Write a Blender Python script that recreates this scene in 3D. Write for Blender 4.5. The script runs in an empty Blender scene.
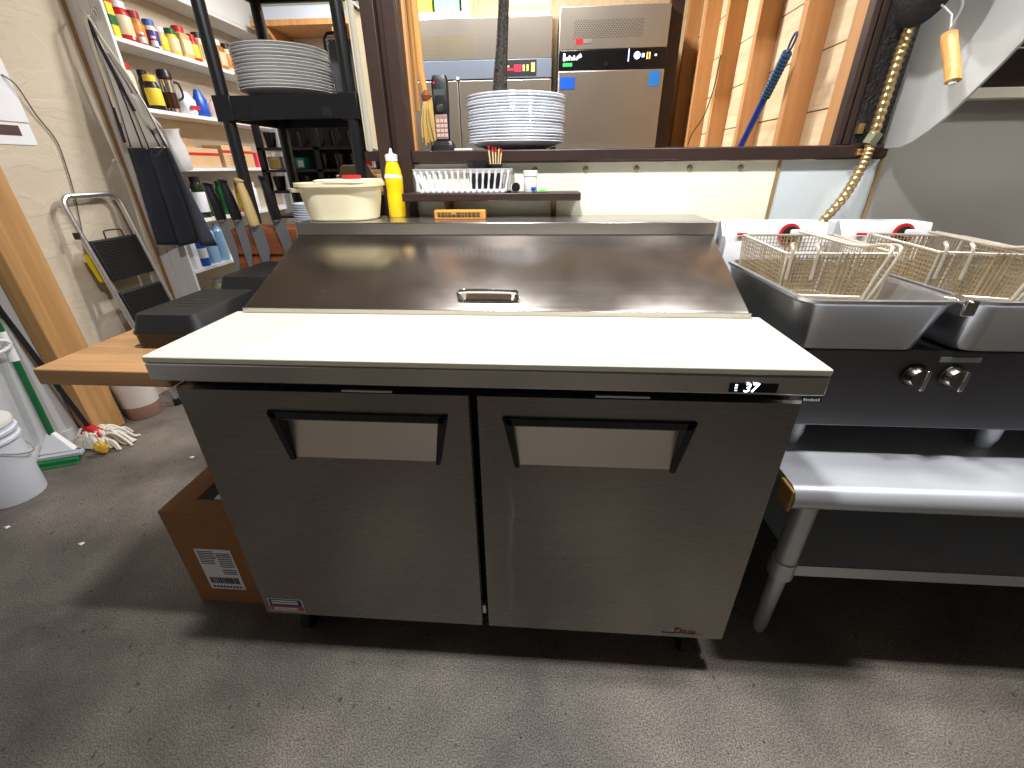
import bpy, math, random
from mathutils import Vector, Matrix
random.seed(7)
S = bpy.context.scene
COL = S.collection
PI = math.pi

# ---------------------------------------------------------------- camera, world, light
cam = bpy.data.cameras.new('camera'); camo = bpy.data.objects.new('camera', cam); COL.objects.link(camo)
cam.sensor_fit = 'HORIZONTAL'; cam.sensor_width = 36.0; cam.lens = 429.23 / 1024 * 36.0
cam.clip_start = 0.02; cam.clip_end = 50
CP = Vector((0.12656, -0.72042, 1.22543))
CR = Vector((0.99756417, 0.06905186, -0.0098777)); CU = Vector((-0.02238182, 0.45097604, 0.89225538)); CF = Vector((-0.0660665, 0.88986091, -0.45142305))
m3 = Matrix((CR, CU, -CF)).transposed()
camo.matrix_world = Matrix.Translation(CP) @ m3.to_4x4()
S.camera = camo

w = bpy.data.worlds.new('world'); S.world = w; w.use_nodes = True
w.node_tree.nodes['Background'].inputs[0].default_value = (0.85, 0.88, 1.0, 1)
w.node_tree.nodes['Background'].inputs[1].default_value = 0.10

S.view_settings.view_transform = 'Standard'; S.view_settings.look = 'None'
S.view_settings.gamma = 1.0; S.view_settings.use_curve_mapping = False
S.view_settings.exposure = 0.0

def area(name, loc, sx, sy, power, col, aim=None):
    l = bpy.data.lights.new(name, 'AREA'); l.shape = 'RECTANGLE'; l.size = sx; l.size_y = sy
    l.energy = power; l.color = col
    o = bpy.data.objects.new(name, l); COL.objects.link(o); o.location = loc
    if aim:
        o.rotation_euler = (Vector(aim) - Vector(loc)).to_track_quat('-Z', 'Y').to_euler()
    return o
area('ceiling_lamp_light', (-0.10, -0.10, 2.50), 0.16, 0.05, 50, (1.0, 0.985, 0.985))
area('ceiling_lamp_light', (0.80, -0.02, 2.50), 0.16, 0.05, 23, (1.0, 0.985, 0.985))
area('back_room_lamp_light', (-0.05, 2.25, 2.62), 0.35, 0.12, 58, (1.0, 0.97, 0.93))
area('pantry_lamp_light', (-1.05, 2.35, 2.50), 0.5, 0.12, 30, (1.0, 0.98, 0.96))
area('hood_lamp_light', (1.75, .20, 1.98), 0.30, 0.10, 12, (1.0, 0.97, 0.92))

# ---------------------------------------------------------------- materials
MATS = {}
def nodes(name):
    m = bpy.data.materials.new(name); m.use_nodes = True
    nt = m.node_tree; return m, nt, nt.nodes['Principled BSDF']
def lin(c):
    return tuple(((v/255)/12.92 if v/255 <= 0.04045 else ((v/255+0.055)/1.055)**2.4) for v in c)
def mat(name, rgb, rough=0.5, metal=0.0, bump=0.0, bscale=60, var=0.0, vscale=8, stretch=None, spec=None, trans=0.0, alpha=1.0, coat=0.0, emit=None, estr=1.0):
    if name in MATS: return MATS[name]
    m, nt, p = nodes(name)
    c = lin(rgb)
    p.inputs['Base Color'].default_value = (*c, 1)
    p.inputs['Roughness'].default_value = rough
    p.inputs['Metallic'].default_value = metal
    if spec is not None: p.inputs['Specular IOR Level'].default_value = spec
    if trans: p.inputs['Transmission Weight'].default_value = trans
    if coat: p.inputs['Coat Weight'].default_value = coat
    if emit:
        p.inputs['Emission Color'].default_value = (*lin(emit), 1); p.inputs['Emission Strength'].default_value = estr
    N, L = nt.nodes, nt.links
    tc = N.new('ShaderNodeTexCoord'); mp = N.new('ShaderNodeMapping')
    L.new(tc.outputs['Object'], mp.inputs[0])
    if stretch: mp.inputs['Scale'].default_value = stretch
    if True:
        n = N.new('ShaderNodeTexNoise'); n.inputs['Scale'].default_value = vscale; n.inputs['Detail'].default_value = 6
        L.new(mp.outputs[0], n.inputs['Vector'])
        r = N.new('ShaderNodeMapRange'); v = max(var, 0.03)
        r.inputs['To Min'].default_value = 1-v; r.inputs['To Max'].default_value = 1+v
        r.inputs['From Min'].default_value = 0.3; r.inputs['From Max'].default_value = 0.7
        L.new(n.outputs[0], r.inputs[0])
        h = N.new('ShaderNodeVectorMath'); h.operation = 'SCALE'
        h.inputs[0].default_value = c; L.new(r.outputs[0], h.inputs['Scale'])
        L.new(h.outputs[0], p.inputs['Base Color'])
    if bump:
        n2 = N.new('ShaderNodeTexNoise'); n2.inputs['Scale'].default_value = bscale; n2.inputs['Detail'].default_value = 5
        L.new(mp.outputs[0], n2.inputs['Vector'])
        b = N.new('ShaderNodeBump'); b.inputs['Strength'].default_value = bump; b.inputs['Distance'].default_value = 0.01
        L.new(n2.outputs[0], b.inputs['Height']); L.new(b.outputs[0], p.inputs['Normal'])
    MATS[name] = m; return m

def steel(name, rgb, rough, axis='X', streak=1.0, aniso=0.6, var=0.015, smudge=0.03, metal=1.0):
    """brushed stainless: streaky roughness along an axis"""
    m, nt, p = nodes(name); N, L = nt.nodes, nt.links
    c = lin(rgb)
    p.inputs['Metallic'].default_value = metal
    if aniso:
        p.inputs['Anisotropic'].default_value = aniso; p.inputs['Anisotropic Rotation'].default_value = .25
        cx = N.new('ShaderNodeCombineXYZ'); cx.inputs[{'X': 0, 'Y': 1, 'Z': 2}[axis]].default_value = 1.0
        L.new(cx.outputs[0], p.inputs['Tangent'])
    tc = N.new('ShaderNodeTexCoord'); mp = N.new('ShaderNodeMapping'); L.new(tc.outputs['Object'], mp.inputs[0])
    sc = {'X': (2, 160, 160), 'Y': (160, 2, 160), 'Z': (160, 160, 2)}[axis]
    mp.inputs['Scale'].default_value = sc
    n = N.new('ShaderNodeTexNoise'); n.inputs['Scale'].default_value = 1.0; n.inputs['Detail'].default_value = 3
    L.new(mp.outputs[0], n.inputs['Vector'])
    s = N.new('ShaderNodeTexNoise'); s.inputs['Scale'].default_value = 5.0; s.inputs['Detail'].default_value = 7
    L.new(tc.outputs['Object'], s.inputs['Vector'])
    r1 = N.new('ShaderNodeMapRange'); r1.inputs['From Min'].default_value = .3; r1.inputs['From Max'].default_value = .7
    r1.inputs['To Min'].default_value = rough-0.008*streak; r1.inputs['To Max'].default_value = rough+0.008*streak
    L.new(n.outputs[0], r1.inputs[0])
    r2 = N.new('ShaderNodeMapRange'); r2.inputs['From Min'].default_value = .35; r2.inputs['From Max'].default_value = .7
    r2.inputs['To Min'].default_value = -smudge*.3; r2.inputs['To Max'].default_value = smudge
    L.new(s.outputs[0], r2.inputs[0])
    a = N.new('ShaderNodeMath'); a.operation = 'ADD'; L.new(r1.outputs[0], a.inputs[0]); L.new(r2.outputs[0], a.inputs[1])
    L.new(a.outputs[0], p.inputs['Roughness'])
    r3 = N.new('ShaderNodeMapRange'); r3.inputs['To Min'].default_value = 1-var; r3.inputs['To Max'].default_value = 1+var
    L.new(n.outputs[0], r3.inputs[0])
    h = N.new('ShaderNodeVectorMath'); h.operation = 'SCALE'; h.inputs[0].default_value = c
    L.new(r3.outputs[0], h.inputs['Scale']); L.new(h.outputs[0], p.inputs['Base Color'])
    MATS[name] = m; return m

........

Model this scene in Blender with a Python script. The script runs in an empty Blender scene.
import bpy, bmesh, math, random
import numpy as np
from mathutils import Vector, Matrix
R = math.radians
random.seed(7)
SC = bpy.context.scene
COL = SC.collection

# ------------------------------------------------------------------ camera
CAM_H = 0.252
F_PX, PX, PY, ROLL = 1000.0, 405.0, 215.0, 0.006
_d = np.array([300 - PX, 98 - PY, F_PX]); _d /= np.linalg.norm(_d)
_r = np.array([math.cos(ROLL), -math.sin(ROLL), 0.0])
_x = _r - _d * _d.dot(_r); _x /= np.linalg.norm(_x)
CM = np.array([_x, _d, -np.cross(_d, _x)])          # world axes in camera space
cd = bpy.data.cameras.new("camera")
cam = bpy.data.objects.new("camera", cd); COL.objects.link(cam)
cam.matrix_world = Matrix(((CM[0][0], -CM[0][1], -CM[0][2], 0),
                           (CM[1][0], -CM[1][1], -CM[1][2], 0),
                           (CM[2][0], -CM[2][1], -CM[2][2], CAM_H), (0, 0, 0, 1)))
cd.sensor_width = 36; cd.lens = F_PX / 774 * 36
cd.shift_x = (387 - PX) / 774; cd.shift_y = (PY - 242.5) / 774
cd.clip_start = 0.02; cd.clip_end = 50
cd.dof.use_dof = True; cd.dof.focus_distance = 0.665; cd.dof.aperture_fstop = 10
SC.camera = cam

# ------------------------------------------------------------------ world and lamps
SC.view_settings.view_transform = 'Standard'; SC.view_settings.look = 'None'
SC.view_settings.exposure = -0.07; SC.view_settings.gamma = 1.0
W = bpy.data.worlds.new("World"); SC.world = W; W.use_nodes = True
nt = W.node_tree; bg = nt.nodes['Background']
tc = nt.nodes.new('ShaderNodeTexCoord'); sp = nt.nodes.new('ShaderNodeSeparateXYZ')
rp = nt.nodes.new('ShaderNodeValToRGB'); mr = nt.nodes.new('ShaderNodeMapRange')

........

▶ _What the task asks_
Copy out only the lines above from the one with "Model this scene" to the one with "SC.camera = cam", inclusive, exactly as they stand.

▶ _Answer to the problem_
Model this scene in Blender with a Python script. The script runs in an empty Blender scene.
import bpy, bmesh, math, random
import numpy as np
from mathutils import Vector, Matrix
R = math.radians
random.seed(7)
SC = bpy.context.scene
COL = SC.collection

# ------------------------------------------------------------------ camera
CAM_H = 0.252
F_PX, PX, PY, ROLL = 1000.0, 405.0, 215.0, 0.006
_d = np.array([300 - PX, 98 - PY, F_PX]); _d /= np.linalg.norm(_d)
_r = np.array([math.cos(ROLL), -math.sin(ROLL), 0.0])
_x = _r - _d * _d.dot(_r); _x /= np.linalg.norm(_x)
CM = np.array([_x, _d, -np.cross(_d, _x)])          # world axes in camera space
cd = bpy.data.cameras.new("camera")
cam = bpy.data.objects.new("camera", cd); COL.objects.link(cam)
cam.matrix_world = Matrix(((CM[0][0], -CM[0][1], -CM[0][2], 0),
                           (CM[1][0], -CM[1][1], -CM[1][2], 0),
                           (CM[2][0], -CM[2][1], -CM[2][2], CAM_H), (0, 0, 0, 1)))
cd.sensor_width = 36; cd.lens = F_PX / 774 * 36
cd.shift_x = (387 - PX) / 774; cd.shift_y = (PY - 242.5) / 774
cd.clip_start = 0.02; cd.clip_end = 50
cd.dof.use_dof = True; cd.dof.focus_distance = 0.665; cd.dof.aperture_fstop = 10
SC.camera = cam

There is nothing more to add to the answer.